▽
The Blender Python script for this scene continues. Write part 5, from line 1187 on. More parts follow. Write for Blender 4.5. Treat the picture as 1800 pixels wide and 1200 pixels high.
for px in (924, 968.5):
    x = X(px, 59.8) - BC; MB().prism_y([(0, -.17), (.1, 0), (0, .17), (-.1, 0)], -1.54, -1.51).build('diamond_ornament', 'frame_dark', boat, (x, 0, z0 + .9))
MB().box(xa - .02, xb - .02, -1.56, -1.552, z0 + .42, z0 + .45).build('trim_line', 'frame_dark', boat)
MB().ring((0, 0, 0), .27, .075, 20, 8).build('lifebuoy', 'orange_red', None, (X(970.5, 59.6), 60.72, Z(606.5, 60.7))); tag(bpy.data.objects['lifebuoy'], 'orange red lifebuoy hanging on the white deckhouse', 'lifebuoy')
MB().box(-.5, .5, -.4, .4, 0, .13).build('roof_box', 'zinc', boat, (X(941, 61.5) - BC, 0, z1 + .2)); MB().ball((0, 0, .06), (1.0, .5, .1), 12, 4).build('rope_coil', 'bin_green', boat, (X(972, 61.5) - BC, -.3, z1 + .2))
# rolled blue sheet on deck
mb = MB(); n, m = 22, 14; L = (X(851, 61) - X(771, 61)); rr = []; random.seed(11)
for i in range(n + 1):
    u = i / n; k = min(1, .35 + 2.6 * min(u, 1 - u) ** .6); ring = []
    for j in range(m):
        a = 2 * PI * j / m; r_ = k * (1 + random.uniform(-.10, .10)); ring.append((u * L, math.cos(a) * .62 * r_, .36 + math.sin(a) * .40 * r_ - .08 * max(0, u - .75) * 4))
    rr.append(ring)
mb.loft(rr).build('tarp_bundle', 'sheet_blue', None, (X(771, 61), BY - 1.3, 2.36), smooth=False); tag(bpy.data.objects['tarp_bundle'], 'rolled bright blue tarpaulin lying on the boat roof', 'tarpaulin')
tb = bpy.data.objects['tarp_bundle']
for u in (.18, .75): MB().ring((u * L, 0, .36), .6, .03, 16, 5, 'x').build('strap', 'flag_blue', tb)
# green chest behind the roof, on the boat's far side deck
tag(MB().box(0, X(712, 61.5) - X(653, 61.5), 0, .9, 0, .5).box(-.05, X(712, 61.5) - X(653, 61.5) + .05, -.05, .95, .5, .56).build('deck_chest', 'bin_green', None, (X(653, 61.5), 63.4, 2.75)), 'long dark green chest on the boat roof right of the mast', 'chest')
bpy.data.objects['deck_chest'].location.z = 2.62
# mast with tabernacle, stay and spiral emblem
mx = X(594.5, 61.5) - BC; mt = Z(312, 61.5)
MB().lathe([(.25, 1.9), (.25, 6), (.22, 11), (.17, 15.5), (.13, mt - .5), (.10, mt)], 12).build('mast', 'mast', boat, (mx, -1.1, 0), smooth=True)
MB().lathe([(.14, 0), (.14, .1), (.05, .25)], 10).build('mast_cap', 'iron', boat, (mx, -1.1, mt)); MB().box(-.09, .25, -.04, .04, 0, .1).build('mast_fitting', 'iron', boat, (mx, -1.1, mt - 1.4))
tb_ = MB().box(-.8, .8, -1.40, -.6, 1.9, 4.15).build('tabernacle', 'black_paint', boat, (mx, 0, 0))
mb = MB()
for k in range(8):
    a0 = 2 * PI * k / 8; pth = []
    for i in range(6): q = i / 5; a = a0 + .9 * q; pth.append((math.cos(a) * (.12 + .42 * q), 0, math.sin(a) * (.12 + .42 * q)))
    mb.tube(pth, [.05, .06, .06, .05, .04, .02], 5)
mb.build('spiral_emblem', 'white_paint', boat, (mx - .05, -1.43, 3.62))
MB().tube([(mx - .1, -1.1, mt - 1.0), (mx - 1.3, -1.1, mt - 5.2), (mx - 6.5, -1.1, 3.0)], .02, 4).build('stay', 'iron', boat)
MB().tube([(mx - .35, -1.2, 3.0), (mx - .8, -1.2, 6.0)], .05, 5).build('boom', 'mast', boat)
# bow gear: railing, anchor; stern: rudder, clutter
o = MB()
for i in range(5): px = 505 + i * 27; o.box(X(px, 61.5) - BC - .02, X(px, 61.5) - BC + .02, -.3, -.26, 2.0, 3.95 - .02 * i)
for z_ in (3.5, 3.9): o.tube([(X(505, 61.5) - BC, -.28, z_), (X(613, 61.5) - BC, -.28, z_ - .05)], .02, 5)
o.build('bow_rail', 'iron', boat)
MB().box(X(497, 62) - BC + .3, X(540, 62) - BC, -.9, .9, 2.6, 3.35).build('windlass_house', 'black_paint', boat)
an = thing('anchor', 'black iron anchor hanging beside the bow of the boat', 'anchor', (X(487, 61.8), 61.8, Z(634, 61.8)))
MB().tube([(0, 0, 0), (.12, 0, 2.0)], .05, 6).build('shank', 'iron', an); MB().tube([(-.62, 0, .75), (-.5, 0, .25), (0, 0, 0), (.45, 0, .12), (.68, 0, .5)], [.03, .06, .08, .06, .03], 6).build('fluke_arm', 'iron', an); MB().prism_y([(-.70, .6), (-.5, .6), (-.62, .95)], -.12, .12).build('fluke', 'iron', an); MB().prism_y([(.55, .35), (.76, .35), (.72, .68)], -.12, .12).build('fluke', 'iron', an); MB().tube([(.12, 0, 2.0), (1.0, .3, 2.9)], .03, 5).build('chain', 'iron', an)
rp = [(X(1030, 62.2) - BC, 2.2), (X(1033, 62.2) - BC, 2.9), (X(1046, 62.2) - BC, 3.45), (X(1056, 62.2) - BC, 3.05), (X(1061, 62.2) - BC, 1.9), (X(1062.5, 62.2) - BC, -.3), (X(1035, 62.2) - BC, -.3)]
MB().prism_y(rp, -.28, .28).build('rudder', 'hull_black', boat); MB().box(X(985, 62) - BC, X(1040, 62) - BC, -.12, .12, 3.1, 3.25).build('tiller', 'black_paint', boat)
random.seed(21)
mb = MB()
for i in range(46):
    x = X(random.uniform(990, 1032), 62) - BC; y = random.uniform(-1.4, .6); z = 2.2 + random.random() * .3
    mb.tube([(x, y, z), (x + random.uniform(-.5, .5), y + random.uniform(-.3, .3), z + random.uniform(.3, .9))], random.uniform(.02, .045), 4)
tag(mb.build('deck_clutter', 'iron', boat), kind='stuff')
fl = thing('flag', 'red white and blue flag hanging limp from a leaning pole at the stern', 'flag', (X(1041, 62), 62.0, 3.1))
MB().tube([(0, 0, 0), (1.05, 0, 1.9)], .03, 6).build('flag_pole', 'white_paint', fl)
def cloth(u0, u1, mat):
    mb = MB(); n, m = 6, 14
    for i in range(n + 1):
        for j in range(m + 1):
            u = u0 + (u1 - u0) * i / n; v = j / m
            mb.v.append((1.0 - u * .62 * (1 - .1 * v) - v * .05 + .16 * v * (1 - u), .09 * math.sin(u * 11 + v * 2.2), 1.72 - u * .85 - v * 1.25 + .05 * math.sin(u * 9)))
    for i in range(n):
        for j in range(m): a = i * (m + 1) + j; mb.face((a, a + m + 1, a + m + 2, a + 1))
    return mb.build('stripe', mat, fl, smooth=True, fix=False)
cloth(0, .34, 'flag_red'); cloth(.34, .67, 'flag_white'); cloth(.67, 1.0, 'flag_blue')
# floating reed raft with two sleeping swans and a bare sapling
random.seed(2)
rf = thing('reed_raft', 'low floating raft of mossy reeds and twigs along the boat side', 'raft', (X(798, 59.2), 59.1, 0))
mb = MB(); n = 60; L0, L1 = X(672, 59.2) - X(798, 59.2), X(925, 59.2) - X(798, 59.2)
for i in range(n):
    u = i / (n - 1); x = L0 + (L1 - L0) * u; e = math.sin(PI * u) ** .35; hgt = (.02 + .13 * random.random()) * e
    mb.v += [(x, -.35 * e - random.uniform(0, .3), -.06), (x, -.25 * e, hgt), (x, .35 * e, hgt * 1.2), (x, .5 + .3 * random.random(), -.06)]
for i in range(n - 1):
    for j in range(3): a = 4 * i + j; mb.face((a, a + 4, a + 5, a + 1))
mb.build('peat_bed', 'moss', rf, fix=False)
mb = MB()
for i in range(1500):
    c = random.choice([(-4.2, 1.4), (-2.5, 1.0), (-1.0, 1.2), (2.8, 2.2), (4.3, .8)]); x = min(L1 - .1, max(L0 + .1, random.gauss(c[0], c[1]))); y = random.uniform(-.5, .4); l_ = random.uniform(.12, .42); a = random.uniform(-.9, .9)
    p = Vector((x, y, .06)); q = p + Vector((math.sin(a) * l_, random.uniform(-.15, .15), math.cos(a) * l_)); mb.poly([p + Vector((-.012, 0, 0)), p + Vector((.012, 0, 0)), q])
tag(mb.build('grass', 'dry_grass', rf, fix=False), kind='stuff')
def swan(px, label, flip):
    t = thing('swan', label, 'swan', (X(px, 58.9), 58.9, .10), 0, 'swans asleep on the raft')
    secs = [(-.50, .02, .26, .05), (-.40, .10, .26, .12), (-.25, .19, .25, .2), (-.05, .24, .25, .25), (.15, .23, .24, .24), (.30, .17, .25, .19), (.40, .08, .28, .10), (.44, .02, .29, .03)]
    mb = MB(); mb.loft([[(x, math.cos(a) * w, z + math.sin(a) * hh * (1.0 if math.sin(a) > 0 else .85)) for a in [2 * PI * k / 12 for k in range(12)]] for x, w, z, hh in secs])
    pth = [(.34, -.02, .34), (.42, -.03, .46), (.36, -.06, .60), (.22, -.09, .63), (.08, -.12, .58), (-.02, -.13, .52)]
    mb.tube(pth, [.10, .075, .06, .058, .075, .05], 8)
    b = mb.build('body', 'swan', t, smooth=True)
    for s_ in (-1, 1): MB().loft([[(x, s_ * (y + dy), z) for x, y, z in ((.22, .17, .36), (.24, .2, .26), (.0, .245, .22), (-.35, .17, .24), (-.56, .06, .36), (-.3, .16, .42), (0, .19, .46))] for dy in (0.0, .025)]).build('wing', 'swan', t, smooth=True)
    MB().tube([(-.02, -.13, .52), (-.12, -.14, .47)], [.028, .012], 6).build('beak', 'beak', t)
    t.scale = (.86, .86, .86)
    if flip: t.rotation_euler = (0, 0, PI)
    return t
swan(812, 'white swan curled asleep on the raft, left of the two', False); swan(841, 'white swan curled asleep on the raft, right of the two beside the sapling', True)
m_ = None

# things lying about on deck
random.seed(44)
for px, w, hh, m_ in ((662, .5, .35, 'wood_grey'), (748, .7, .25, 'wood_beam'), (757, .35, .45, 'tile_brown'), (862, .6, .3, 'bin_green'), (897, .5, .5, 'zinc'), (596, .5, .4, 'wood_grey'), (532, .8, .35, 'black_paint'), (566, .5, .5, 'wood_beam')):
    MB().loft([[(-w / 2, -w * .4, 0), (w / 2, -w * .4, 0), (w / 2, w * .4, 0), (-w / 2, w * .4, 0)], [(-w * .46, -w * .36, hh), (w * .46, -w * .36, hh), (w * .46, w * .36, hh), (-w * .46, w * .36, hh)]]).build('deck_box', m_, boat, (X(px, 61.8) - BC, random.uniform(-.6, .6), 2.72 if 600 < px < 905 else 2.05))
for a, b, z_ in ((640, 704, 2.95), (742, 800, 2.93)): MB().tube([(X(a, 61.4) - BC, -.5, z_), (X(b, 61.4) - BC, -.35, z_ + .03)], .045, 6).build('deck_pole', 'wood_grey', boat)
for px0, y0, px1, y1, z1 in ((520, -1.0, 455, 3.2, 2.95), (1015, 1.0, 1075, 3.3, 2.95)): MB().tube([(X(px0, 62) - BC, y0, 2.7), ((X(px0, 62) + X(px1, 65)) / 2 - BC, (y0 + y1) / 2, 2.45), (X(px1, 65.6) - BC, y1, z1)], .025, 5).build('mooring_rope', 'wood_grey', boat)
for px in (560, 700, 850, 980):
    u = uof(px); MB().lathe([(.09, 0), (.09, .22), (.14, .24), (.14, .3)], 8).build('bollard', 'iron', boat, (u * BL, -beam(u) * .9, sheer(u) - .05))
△
Exercise objective: Each line above that includes "from" should be shown.

Result of the exercise:
The Blender Python script for this scene continues. Write part 5, from line 1187 on. More parts follow. Write for Blender 4.5. Treat the picture as 1800 pixels wide and 1200 pixels high.
fl = thing('flag', 'red white and blue flag hanging limp from a leaning pole at the stern', 'flag', (X(1041, 62), 62.0, 3.1))